THE EXERCISE:
Your copy of the material must match it exactly, except that pictures are dropped.

----

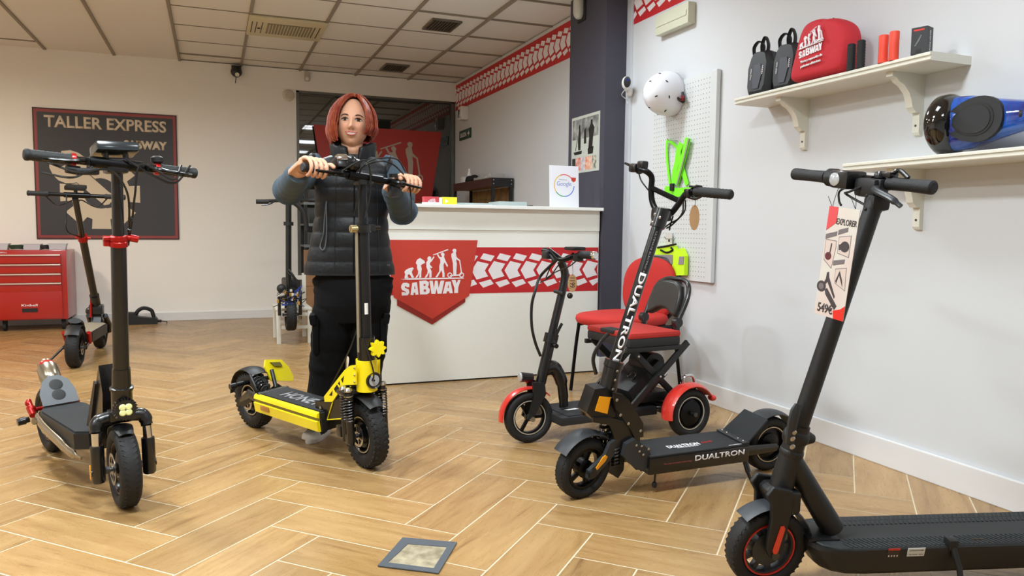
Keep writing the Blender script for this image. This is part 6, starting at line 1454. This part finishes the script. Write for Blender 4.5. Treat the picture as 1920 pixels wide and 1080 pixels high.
MB(frame((-.0255, 0, .05), (0, -1, 0), (0, 0, 1))).prism([(-.01, -.045), (.01, -.045), (.008, -.032), (-.008, -.032)], Matrix(), .0006).build('cut_window', blk, t, 0)
# hoverboard
zs2 = 1.2905
t = thing('hoverboard', 'glossy blue and black hoverboard resting on its edge on the lower shelf', 'hoverboard', (2.55, 1.7, zs2))
bg = mat('hover_blue', '#15156a', .08, coat=1, var=(9, '#1c62c4', .9)); gb_ = mat('gloss_black2', '#08080a', .06, coat=1)
yL = onX(1745, 230, 2.52).y; half = .34; yC = yL-half; zc_ = zs2+.114
def hsec(y, hz, hx, xo=0): return [V((2.57+xo+hx*math.copysign(abs(cos(a*pi/14))**.8, cos(a*pi/14)), y, zc_-.0+hz*math.copysign(abs(sin(a*pi/14))**.8, sin(a*pi/14)))) for a in range(28)]
rg_ = []
for k in range(25):
    s_ = -1+2*k/24; hz = .050+.064*abs(s_)**1.2*(1 if abs(s_) < .75 else max(.8, 1-(abs(s_)-.75)*.9)); rg_.append(hsec(yC-s_*.27, hz, .045+.018*abs(s_)))
MBW(t).loft(rg_).build('body_shell', bg, t, 50)
for s_ in (-1, 1):
    yk = yC-s_*.165
    for k_s, m, nm, dx in ((1.0, mat('pad_black', '#1e2022', .6), 'foot_pad', 0), (.72, mat('pad_groove', '#0d0e0f', .5), 'pad_groove', .002), (.62, _m['pad_black'], 'pad_inner', .004)):
        pts = [(k_s*(.112*cos(a*pi/16)+.0), k_s*(.078+.016*s_*-cos(a*pi/16))*sin(a*pi/16)) for a in range(32)]
        MBW(t).prism(pts, frame((2.515-dx, yk, zc_), (0, -1, 0), (0, 0, 1)), .004, -.012).build(nm, m, t, 0)
    yw = yC-s_*.295
    MBW(t).lathe([(0, -.048), (.06, -.046), (.100, -.034), (.114, -.005), (.114, .02), (.098, .038), (0, .042)], (2.57, yw, zc_+.0), (0, -s_, 0), 36).build('wheel_cover', gb_, t, 50)
    MBW(t).lathe(torus_prof(.04, .084, .045), (2.60, yw, zc_-.008), (0, 1, 0), 36, closed=True).build('wheel', rub, t)
MBW(t).lathe([(.042, -.008), (.046, -.006), (.046, .006), (.042, .008)], (2.57, yC, zc_), (0, 1, 0), 28, closed=True).build('centre_joint', blk, t)
# ================================================================= the woman
t = thing('person', 'woman with short red hair in black quilted vest holding the yellow scooter handlebar', 'person', (.615, 3.63, 0), -.166)
SP = Plane(t); Q = SP.q; woman = t
skin = mat('skin', '#d09a7c', .5, bump=(300, .08)); _b = skin.node_tree.nodes['Principled BSDF']
_b.inputs['Subsurface Weight'].default_value = .12; _b.inputs['Subsurface Radius'].default_value = (.02, .008, .004); _b.inputs['Subsurface Scale'].default_value = .5
_at = skin.node_tree.nodes.new('ShaderNodeAttribute'); _at.attribute_name = 'tone'; skin.node_tree.links.new(_at.outputs['Color'], _b.inputs['Base Color'])
fleece = mat('fleece_blue', '#40505e', .9, bump=(180, .4)); vestm = mat('vest_black', '#131519', .5, spec=.35, bump=(60, .4)); trm_ = mat('trouser_black', '#07080b', .85, spec=.2, bump=(60, .3))
hd = Q(661, 233.5, -.03)            # centre of the head
K = 1.0                           # head scale
Mhd = Matrix.Translation(hd) @ Matrix.Rotation(radians(2.5), 4, 'Y') @ Matrix.Rotation(radians(-3), 4, 'Z') @ Matrix.Rotation(radians(-3), 4, 'X') @ Matrix.Scale(K, 4)
def G(x, z, cx, cz, sx, sz): return math.exp(-((x-cx)/sx)**2-((z-cz)/sz)**2)
def face_y(x, z, y):
    ax = abs(x); d = 0
    d -= .024*G(x, z, 0, -.026, .0125, .012)                    # tip of the nose
    d -= .013*G(x, z, 0, -.006, .008, .024)                     # bridge
    d -= .007*G(ax, z, .013, -.030, .007, .007)                 # nostril wings
    d += .010*G(ax, z, .031, .006, .016, .011)                  # sockets
    d -= .004*G(ax, z, .028, .027, .024, .008)                  # brow ridge
    d -= .006*G(ax, z, .040, -.026, .020, .020)                 # cheeks
    d -= .007*G(x, z, 0, -.056, .024, .016)                     # mouth mound
    d += .003*G(ax, z, .030, -.050, .007, .012)
    d -= .008*G(x, z, 0, -.094, .020, .014)                     # chin
    d += .003*G(x, z, 0, -.074, .018, .007)
    return y+d
def head_pt(th, ph):
    x = sin(th)*sin(ph); y = -sin(th)*cos(ph); z = cos(th)
    hz = .118 if z > 0 else .110
    wz = z*hz; w = .076; dp = .092
    if z < 0: w *= 1-.22*(abs(z)**2.2); dp *= 1-.10*abs(z)**2
    X, Y = x*w, y*dp
    if Y > 0 and wz < -.03: Y *= 1-.35*min(1, (-wz-.03)/.07)
    if Y < 0: Y = face_y(X, wz, Y*(1.0 if wz > -.02 else 1+.06*min(1, (-wz-.02)/.06)))
    return V((X, Y, wz))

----

CORRECT OUTPUT:
Keep writing the Blender script for this image. This is part 6, starting at line 1454. This part finishes the script. Write for Blender 4.5. Treat the picture as 1920 pixels wide and 1080 pixels high.
MB(frame((-.0255, 0, .05), (0, -1, 0), (0, 0, 1))).prism([(-.01, -.045), (.01, -.045), (.008, -.032), (-.008, -.032)], Matrix(), .0006).build('cut_window', blk, t, 0)
# hoverboard
zs2 = 1.2905
t = thing('hoverboard', 'glossy blue and black hoverboard resting on its edge on the lower shelf', 'hoverboard', (2.55, 1.7, zs2))
bg = mat('hover_blue', '#15156a', .08, coat=1, var=(9, '#1c62c4', .9)); gb_ = mat('gloss_black2', '#08080a', .06, coat=1)
yL = onX(1745, 230, 2.52).y; half = .34; yC = yL-half; zc_ = zs2+.114
def hsec(y, hz, hx, xo=0): return [V((2.57+xo+hx*math.copysign(abs(cos(a*pi/14))**.8, cos(a*pi/14)), y, zc_-.0+hz*math.copysign(abs(sin(a*pi/14))**.8, sin(a*pi/14)))) for a in range(28)]
rg_ = []
for k in range(25):
    s_ = -1+2*k/24; hz = .050+.064*abs(s_)**1.2*(1 if abs(s_) < .75 else max(.8, 1-(abs(s_)-.75)*.9)); rg_.append(hsec(yC-s_*.27, hz, .045+.018*abs(s_)))
MBW(t).loft(rg_).build('body_shell', bg, t, 50)
for s_ in (-1, 1):
    yk = yC-s_*.165
    for k_s, m, nm, dx in ((1.0, mat('pad_black', '#1e2022', .6), 'foot_pad', 0), (.72, mat('pad_groove', '#0d0e0f', .5), 'pad_groove', .002), (.62, _m['pad_black'], 'pad_inner', .004)):
        pts = [(k_s*(.112*cos(a*pi/16)+.0), k_s*(.078+.016*s_*-cos(a*pi/16))*sin(a*pi/16)) for a in range(32)]
        MBW(t).prism(pts, frame((2.515-dx, yk, zc_), (0, -1, 0), (0, 0, 1)), .004, -.012).build(nm, m, t, 0)
    yw = yC-s_*.295
    MBW(t).lathe([(0, -.048), (.06, -.046), (.100, -.034), (.114, -.005), (.114, .02), (.098, .038), (0, .042)], (2.57, yw, zc_+.0), (0, -s_, 0), 36).build('wheel_cover', gb_, t, 50)
    MBW(t).lathe(torus_prof(.04, .084, .045), (2.60, yw, zc_-.008), (0, 1, 0), 36, closed=True).build('wheel', rub, t)
MBW(t).lathe([(.042, -.008), (.046, -.006), (.046, .006), (.042, .008)], (2.57, yC, zc_), (0, 1, 0), 28, closed=True).build('centre_joint', blk, t)
# ================================================================= the woman
t = thing('person', 'woman with short red hair in black quilted vest holding the yellow scooter handlebar', 'person', (.615, 3.63, 0), -.166)
SP = Plane(t); Q = SP.q; woman = t
skin = mat('skin', '#d09a7c', .5, bump=(300, .08)); _b = skin.node_tree.nodes['Principled BSDF']
_b.inputs['Subsurface Weight'].default_value = .12; _b.inputs['Subsurface Radius'].default_value = (.02, .008, .004); _b.inputs['Subsurface Scale'].default_value = .5
_at = skin.node_tree.nodes.new('ShaderNodeAttribute'); _at.attribute_name = 'tone'; skin.node_tree.links.new(_at.outputs['Color'], _b.inputs['Base Color'])
fleece = mat('fleece_blue', '#40505e', .9, bump=(180, .4)); vestm = mat('vest_black', '#131519', .5, spec=.35, bump=(60, .4)); trm_ = mat('trouser_black', '#07080b', .85, spec=.2, bump=(60, .3))
hd = Q(661, 233.5, -.03)            # centre of the head
K = 1.0                           # head scale
Mhd = Matrix.Translation(hd) @ Matrix.Rotation(radians(2.5), 4, 'Y') @ Matrix.Rotation(radians(-3), 4, 'Z') @ Matrix.Rotation(radians(-3), 4, 'X') @ Matrix.Scale(K, 4)
def G(x, z, cx, cz, sx, sz): return math.exp(-((x-cx)/sx)**2-((z-cz)/sz)**2)
def face_y(x, z, y):
    ax = abs(x); d = 0
    d -= .024*G(x, z, 0, -.026, .0125, .012)                    # tip of the nose
    d -= .013*G(x, z, 0, -.006, .008, .024)                     # bridge
    d -= .007*G(ax, z, .013, -.030, .007, .007)                 # nostril wings
    d += .010*G(ax, z, .031, .006, .016, .011)                  # sockets
    d -= .004*G(ax, z, .028, .027, .024, .008)                  # brow ridge
    d -= .006*G(ax, z, .040, -.026, .020, .020)                 # cheeks
    d -= .007*G(x, z, 0, -.056, .024, .016)                     # mouth mound
    d += .003*G(ax, z, .030, -.050, .007, .012)
    d -= .008*G(x, z, 0, -.094, .020, .014)                     # chin
    d += .003*G(x, z, 0, -.074, .018, .007)
    return y+d
def head_pt(th, ph):
    x = sin(th)*sin(ph); y = -sin(th)*cos(ph); z = cos(th)
    hz = .118 if z > 0 else .110
    wz = z*hz; w = .076; dp = .092
    if z < 0: w *= 1-.22*(abs(z)**2.2); dp *= 1-.10*abs(z)**2
    X, Y = x*w, y*dp
    if Y > 0 and wz < -.03: Y *= 1-.35*min(1, (-wz-.03)/.07)
    if Y < 0: Y = face_y(X, wz, Y*(1.0 if wz > -.02 else 1+.06*min(1, (-wz-.02)/.06)))
    return V((X, Y, wz))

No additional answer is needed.